Bert Blyleven, Dutch-American baseball player and sportscaster
Bert Blyleven (born Rik Aalbert Blijleven, April 6, 1951) is a Dutch-American former professional baseball pitcher who played 22 seasons in Major League Baseball (MLB) from 1970 to 1992, primarily with the Minnesota Twins. Blyleven recorded 3,701 career strikeouts, the fifth-most in MLB history. He won 287 games, 27th-most all-time and pitched 4,970 innings, 14th-most all-time. A renowned curveball pitcher, Blyleven was also a two-time All-Star and World Series champion. He was inducted into the Baseball Hall of Fame in 2011 in his second-to-last year of eligibility after struggling in the early years of his campaign.
Blyleven made his major league debut at age 19 for the Twins.
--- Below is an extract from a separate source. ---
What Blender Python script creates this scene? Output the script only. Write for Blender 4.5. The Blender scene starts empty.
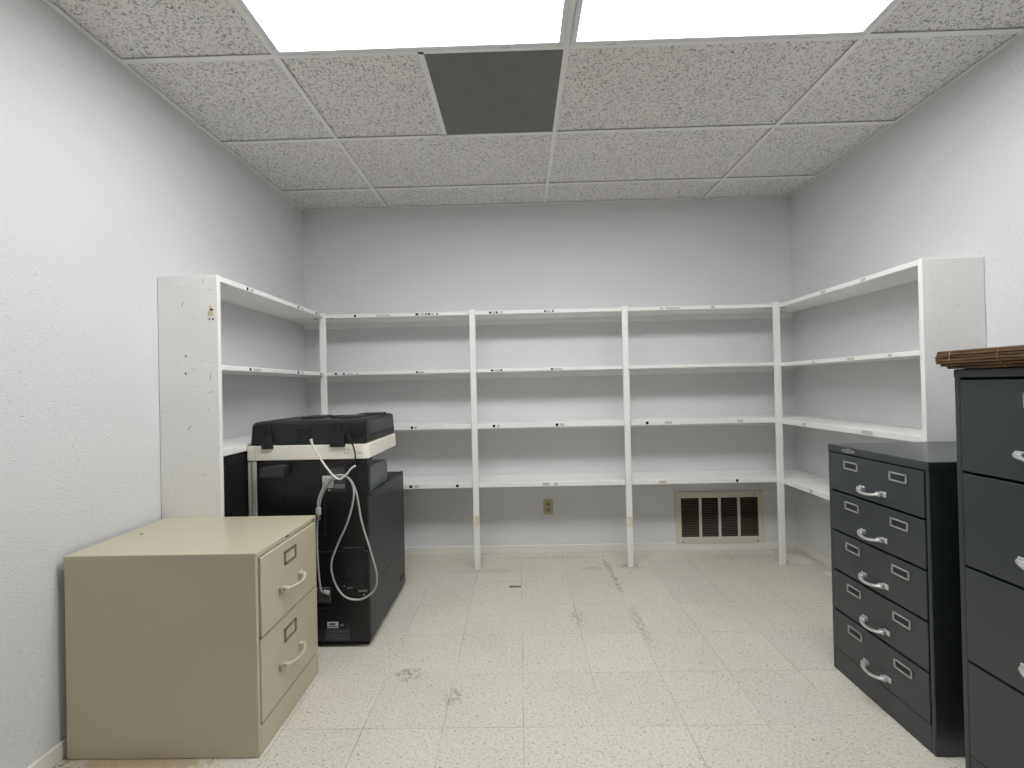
import bpy, bmesh, math, random
from mathutils import Vector, Matrix
random.seed(7)
S = bpy.context.scene
COL = S.collection
PI = math.pi
R = math.radians

# ------------------------------------------------------------------ camera
F_PX, YAW, PITCH, ROLL, CAM_H = 431.47, -0.01525, 0.00575, 0.0222, 1.2847
def cam_dir(u, w, d):                       # right, up, forward in the unrolled camera -> world
    c, s = math.cos(PITCH), math.sin(PITCH)
    Y, Z = c*d - s*w, s*d + c*w
    c, s = math.cos(YAW), math.sin(YAW)
    return Vector((c*u + s*Y, -s*u + c*Y, Z))
cr, sr = math.cos(ROLL), math.sin(ROLL)
ax_x = cam_dir(cr, -sr, 0); ax_y = cam_dir(sr, cr, 0); ax_z = -cam_dir(0, 0, 1)
cam_data = bpy.data.cameras.new('camera'); cam = bpy.data.objects.new('camera', cam_data); COL.objects.link(cam)
cam.matrix_world = Matrix(((ax_x.x, ax_y.x, ax_z.x, 0), (ax_x.y, ax_y.y, ax_z.y, 0), (ax_x.z, ax_y.z, ax_z.z, CAM_H), (0, 0, 0, 1)))
cam_data.sensor_fit = 'HORIZONTAL'; cam_data.sensor_width = 36.0
cam_data.lens = F_PX/1024*36.0; cam_data.clip_start = 0.02
S.camera = cam

# ------------------------------------------------------------------ world, exposure
W = bpy.data.worlds.new('world'); S.world = W; W.use_nodes = True
W.node_tree.nodes['Background'].inputs[0].default_value = (0.8, 0.85, 0.9, 1)
W.node_tree.nodes['Background'].inputs[1].default_value = 0.05
vs = S.view_settings
vs.view_transform = 'Standard'; vs.look = 'None'; vs.gamma = 1.0; vs.use_curve_mapping = False
vs.exposure = 0.0
LIGHT_POWER = 14.8                           # radiance of the fluorescent diffusers

# ------------------------------------------------------------------ room measures
XL, XR, YB, YF, ZC = -1.653, 2.108, 3.3315, -1.3, 2.692
XM = 0.231; TW = 1.2192; TH = 0.6096
ROWS = [YB, 3.0056, 2.396, 1.7864, 1.1768, 0.5672, -0.0424, -0.652, -1.2616]
COLS = [XL, XM-TW, XM, XM+TW, XR]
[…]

In the middle of the 1976 season, he was traded to the Texas Rangers, where he threw a no-hitter in his final start for the team. He won his first World Series with the Pittsburgh Pirates in 1979. Upon being traded to the Cleveland Indians, he struggled with injuries but had a late-career resurgence in his second stint with the Twins, becoming the tenth member of the 3,000-strikeout club in 1986 and carrying Minnesota to a World Series title in 1987. He played three seasons for the California Angels before retiring.
Blyleven became the first Dutch-born player to earn induction into the Baseball Hall of Fame. He served as the pitching coach for the Netherlands national baseball team in the 2009, 2013 and 2017 World Baseball Classic. From 1996 to 2020, he was a color analyst for Minnesota Twins television broadcasts.